An official report, received by Arab League from the minister of
prisoners' affairs in the Palestinian Authority (Ramallah), revealed
that the Israeli occupation forces have kidnapped about 6,200
Palestinian children since the beginning of Al Aqsa Intifada (2000),
including approximately 337 children still detained in Israeli prisons
and interrogation centers.
During last Saturday's meeting of the Arab League's permanent
delegates council, which was set to discuss the conditions of
Palestinian prisoners in Israeli jails, Minister Issa Qaraqe introduced
the report, which unveiled the "repressive, inhumane practices of the
Israeli occupation authorities against Palestinian children in Israeli
prisons and detention camps," stressing that this violates the rules of
international law, conventions on children's rights, and all
international norms.
The report pointed out that "any person under the age of 18 is
considered a child, according to international law, the Convention on
the Rights of the Child and, recently, Israeli domestic law," and
according to the definition of juvenile by the United Nations' Basic
Principles for the Treatment of Prisoners, which were adopted in the
General Assembly Resolution 45/113, dated December 14, 1990.
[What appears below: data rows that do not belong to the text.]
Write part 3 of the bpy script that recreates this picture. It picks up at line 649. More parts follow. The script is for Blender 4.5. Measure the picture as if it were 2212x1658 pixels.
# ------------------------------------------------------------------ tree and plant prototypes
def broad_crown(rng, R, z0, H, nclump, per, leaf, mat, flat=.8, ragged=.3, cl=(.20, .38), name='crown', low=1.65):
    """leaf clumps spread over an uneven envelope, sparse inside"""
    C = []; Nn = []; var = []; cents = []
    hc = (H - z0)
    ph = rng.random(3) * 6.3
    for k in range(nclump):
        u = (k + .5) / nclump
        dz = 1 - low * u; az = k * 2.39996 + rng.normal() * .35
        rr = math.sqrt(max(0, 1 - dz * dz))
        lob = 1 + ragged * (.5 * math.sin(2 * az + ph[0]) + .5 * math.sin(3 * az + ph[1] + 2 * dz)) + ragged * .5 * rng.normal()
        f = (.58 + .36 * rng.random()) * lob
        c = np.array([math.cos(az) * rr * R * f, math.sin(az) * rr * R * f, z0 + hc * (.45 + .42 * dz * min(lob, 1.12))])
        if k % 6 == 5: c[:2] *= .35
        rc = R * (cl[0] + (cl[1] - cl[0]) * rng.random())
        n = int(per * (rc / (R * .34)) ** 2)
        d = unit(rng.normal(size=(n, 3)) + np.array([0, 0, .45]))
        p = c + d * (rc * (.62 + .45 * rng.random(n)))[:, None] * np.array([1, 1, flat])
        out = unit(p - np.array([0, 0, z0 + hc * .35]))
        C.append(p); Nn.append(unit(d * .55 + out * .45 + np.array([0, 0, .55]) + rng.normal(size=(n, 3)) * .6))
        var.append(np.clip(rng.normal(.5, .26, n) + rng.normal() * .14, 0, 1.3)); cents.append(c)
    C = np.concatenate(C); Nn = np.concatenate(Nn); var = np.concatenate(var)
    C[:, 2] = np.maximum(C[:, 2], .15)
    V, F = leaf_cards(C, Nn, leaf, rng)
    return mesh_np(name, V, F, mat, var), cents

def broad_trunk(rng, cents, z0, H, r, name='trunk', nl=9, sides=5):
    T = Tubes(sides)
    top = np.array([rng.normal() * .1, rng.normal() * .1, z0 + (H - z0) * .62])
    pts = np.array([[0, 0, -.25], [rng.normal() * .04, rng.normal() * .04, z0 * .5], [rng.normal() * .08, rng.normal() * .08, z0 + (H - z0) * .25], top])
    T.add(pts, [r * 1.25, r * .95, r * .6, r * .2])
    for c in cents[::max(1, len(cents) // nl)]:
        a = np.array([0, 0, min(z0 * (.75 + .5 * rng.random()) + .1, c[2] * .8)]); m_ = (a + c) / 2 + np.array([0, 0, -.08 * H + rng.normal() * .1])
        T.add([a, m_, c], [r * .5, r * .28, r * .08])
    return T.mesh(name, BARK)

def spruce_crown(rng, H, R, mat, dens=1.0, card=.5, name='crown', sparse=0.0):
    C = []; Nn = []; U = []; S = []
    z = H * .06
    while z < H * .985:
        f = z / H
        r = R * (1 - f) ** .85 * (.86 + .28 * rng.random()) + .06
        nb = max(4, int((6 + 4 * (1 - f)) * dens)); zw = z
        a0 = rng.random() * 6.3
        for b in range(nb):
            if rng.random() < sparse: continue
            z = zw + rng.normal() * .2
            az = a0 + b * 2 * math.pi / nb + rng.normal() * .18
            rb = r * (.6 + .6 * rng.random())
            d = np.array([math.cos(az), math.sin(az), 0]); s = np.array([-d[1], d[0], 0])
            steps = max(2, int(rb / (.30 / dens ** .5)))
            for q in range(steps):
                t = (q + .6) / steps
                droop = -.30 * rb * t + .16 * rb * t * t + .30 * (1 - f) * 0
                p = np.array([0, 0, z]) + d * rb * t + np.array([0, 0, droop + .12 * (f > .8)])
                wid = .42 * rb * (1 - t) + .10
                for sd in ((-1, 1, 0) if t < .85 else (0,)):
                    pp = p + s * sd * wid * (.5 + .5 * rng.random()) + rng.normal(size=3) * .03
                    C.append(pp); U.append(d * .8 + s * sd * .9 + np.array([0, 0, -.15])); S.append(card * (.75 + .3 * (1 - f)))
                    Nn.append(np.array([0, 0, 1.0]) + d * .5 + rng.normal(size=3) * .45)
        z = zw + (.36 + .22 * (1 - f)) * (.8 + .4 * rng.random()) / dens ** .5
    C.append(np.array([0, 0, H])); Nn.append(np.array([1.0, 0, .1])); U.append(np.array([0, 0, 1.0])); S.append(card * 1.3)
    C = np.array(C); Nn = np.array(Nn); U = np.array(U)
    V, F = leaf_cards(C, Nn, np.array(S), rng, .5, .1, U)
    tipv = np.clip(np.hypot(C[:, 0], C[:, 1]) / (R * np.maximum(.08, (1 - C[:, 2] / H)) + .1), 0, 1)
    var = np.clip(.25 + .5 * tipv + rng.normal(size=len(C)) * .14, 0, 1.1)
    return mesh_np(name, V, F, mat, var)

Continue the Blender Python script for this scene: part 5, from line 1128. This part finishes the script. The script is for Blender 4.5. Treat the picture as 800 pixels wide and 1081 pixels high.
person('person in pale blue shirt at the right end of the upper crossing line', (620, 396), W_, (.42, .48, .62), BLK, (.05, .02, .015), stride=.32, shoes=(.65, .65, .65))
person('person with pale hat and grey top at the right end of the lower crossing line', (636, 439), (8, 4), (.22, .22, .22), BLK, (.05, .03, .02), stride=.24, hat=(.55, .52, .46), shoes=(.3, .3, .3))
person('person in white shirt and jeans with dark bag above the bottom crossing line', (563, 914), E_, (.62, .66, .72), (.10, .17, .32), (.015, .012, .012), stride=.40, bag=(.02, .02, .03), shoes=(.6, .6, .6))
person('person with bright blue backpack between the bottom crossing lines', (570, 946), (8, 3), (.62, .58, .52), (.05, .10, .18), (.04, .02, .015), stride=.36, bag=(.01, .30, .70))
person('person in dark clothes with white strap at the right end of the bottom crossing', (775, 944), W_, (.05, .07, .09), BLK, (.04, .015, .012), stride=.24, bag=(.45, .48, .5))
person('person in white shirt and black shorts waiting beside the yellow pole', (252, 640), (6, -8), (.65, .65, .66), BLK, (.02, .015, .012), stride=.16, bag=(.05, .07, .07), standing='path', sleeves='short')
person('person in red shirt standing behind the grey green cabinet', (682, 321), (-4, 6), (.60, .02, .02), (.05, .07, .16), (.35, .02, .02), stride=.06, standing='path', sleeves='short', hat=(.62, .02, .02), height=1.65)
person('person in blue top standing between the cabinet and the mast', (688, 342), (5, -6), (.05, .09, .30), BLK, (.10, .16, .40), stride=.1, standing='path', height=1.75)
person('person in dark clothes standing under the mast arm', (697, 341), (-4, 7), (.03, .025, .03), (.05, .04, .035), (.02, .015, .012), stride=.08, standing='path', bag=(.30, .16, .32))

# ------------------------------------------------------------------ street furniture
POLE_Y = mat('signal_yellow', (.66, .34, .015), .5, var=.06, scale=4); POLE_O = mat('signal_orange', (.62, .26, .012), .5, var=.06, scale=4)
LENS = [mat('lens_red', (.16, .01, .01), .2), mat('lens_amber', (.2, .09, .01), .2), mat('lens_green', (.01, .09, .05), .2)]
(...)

Qaraqe stated that the Israeli occupation authorities "deprive detained
children from the basic rights granted by international conventions,
such as the right to know the reason for their arrest, the right to
counsel, the right of families to know the reason and the place of
detention of their child, the right to appear before the judge, the
right to object to the charge and lodge an appeal against it, the right
to communicate with the outside world, and the right to a humane
treatment that preserves the dignity of the detained child."
The report warned that the occupation authorities, "blatantly violated
the rights of detained children"; dealt with them as "potential
subversives", "and subjected them to different types of torture and
cruel treatment, such as beating, sleep deprivation, starvation, sexual
harassment, and deprivation of visits. The occupation forced applied
the worst mental and physical means to extract confessions from child
prisoners and to pressure them to work for Israeli intelligence."
The report also mentioned that during the first Intifada, massive
numbers of children were arrested and detained on charges of throwing
stones and other forms of political resistance, whereas, during the
second intifada, Tel Aviv began adopting administrative detention
against Palestinian children and it started convicting and detaining
children under the age of 14 for periods of up to 6 months.
The report further stated that, according to the 2002 annual report of
the Defense of Children International organization, those arrest
patterns did not exist during the years of the first intifada.